08 May, 2022

Hugh Chastilon, Tutor of Edward II's Illegitimate Son Adam (d. 1322)

A few years ago, I wrote a blog post about my frustration at being unable to find any information about Hugh Chastilon or Chastilloun, tutor of Edward II's illegitimate son Adam in 1322. On a recent visit to the National Archives, I looked at a bundle of documents (E 101/379/5) that relate to the 1322 hunting expedition of the teenaged Hugh 'Huchon' Despenser. As I wrote in that post, Huchon's own tutor was called Hugh Lulleford, and Lulleford accompanied his charge on the months-long hunting trip. At Barnard Castle on 14 September 1323, Lulleford acknowledged that he owed Edward II eleven pounds, five shillings and eleven pence; Edward II was himself at Barnard Castle at the time. Fifth on the list of Lulleford's six mainpernors is 'Hugh de Chastilon'. First on the list is Thomas Borhunt(e), one of the men who accompanied Huchon Despenser on his hunting adventure, and the third name is 'Simon de Redinge', a sergeant-at-arms of the royal household who would be executed alongside Huchon's father Hugh Despenser the Younger in Hereford on 24 November 1326. The names of the other three men, whose identities I don't know, are Robert de Dumbelton, Thomas de Aldone, and William Bacoun. Another hand has added the information that Hugh Lulleford paid the king the money he owed him on 14 November 1323, only slightly late; he was due to pay it around the feast of All Saints (1 November) or the feast of St Martin (11 November).


I think it's quite likely that Adam's tutor was the same man as the 'Hugh Castellon' who was appointed keeper of the executed Contrariant John, Lord Mowbray's manor of Kirkby Malzeard in Yorkshire on 20 September 1323, just days after the indenture of 14 September 1323 in which a Hugh Chastilon mainperned Hugh Lulleford's debt to the king. He may also be the 'Hugh Castellion' who was one of the eight mainpernors of John Mauduit, another Contrariant, sometime in 1322. [Calendar of Fine Rolls 1319-27, pp. 156, 240] It also seems very likely to me that Adam's tutor was the same man as the Hugh Chastilon who was one of Hugh Lulleford's mainpernors, almost exactly a year after Adam himself died, still only a teenager, during his father's disastrous last Scottish campaign of the late summer and autumn of 1322.

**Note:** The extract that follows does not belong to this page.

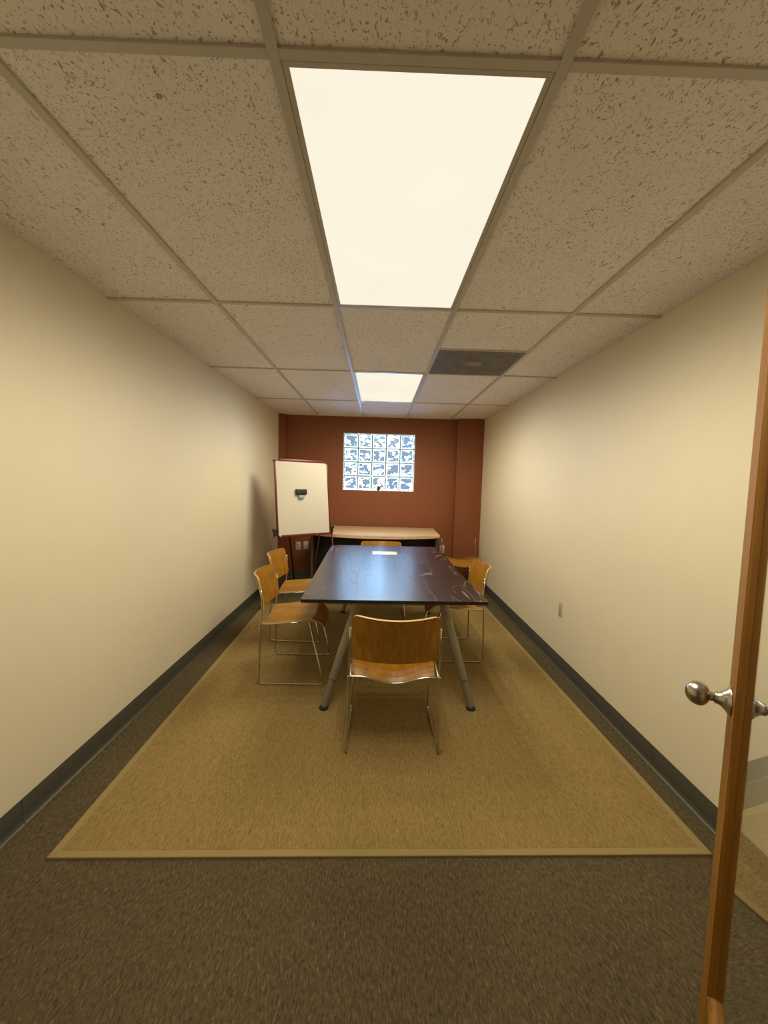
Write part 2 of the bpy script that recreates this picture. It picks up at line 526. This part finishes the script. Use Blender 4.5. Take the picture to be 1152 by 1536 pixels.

That's all there is about Hugh Chastilo(u)n, and it's precious little, but at last I've found out something else about him, haha. I'm not sure if his connection to the Despensers means anything very much, as by 1322/23 it was probably pretty difficult for anyone at court not to be associated with them in some way. I'd never heard of Hugh Lulleford before, Huchon Despenser's tutor, and don't know what happened to him after 1326 or anything else about him, though the bundle of documents I looked at in the National Archives shows that he had a wife and a daughter, who are unnamed, and a nephew called Richard de Popleham. There's a list of items given to Lulleford and his family by Edward II, which included a belt of green cloth given to his daughter, and blue cloth, six ells of striped cloth and a jerkin worth three shillings and six pence given to his nephew. The total cost of all the items came to eleven pounds, five shillings and eleven pence, the amount that Lulleford gave back to the king.

2 comments:

Jacob W A Peatey said...

Hello! Thank you for another great post! I've been reading this fantastic blog for years and never commented, but since I find Adam so interesting now seems like a good time to start.
I've often wondered about Adam and Hugh's relationship and when it started - would it have been similar to Edward's own relationship with Guy Ferre, starting when he was around 10 years old? Would Adam have been sent to Hugh's household? Or Hugh come to wherever Adam was? And where would that have been? In his father's household or somewhere else, with his mysterious mother?
So many questions!
But that is, I suppose, why Edward's life is so fascinating.

Kathryn Warner said...

Hi Jacob, welcome! How lovely to hear from you.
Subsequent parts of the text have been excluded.